#### [INSTRUCTIONS TO FOLLOW]
Copy exactly, please, the lines of the data from its start through the line containing "bg = wd.node_tree.nodes['Background'];".

#### [COLLECTED DATA]

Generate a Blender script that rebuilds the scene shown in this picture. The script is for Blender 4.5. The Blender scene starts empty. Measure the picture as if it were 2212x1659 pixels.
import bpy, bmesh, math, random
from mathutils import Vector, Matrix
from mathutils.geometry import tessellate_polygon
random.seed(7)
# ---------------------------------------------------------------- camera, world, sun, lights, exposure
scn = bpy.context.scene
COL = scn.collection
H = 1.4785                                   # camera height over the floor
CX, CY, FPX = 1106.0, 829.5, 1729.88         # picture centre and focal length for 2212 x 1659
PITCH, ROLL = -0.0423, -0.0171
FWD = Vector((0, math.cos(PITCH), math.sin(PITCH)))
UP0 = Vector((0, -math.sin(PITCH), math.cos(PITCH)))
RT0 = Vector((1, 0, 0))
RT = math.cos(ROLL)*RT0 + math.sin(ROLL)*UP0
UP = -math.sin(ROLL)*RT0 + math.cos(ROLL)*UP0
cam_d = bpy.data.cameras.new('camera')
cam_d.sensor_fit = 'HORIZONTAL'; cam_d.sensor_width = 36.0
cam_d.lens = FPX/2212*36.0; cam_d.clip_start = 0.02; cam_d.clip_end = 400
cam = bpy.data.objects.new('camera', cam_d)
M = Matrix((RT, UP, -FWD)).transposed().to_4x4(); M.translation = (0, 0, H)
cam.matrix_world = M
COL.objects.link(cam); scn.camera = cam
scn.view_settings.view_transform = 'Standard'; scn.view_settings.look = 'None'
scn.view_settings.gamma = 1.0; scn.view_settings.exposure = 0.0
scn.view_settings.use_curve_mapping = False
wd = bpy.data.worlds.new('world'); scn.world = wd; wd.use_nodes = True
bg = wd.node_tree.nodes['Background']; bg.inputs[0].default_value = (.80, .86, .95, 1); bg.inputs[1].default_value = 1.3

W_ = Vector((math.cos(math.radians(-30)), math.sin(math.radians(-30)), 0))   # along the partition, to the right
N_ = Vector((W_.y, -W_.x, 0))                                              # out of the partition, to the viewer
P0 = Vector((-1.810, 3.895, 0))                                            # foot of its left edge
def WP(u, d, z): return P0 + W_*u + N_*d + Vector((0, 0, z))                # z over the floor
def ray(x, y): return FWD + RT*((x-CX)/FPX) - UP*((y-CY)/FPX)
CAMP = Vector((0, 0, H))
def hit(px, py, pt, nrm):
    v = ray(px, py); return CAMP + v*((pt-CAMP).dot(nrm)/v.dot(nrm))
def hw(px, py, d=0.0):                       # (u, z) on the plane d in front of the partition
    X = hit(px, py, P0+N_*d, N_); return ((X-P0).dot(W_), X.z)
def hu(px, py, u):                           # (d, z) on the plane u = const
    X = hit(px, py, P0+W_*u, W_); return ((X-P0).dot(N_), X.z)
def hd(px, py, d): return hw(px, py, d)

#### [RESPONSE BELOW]
Generate a Blender script that rebuilds the scene shown in this picture. The script is for Blender 4.5. The Blender scene starts empty. Measure the picture as if it were 2212x1659 pixels.
import bpy, bmesh, math, random
from mathutils import Vector, Matrix
from mathutils.geometry import tessellate_polygon
random.seed(7)
# ---------------------------------------------------------------- camera, world, sun, lights, exposure
scn = bpy.context.scene
COL = scn.collection
H = 1.4785                                   # camera height over the floor
CX, CY, FPX = 1106.0, 829.5, 1729.88         # picture centre and focal length for 2212 x 1659
PITCH, ROLL = -0.0423, -0.0171
FWD = Vector((0, math.cos(PITCH), math.sin(PITCH)))
UP0 = Vector((0, -math.sin(PITCH), math.cos(PITCH)))
RT0 = Vector((1, 0, 0))
RT = math.cos(ROLL)*RT0 + math.sin(ROLL)*UP0
UP = -math.sin(ROLL)*RT0 + math.cos(ROLL)*UP0
cam_d = bpy.data.cameras.new('camera')
cam_d.sensor_fit = 'HORIZONTAL'; cam_d.sensor_width = 36.0
cam_d.lens = FPX/2212*36.0; cam_d.clip_start = 0.02; cam_d.clip_end = 400
cam = bpy.data.objects.new('camera', cam_d)
M = Matrix((RT, UP, -FWD)).transposed().to_4x4(); M.translation = (0, 0, H)
cam.matrix_world = M
COL.objects.link(cam); scn.camera = cam
scn.view_settings.view_transform = 'Standard'; scn.view_settings.look = 'None'
scn.view_settings.gamma = 1.0; scn.view_settings.exposure = 0.0
scn.view_settings.use_curve_mapping = False
wd = bpy.data.worlds.new('world'); scn.world = wd; wd.use_nodes = True
bg = wd.node_tree.nodes['Background']; bg.inputs[0].default_value = (.80, .86, .95, 1); bg.inputs[1].default_value = 1.3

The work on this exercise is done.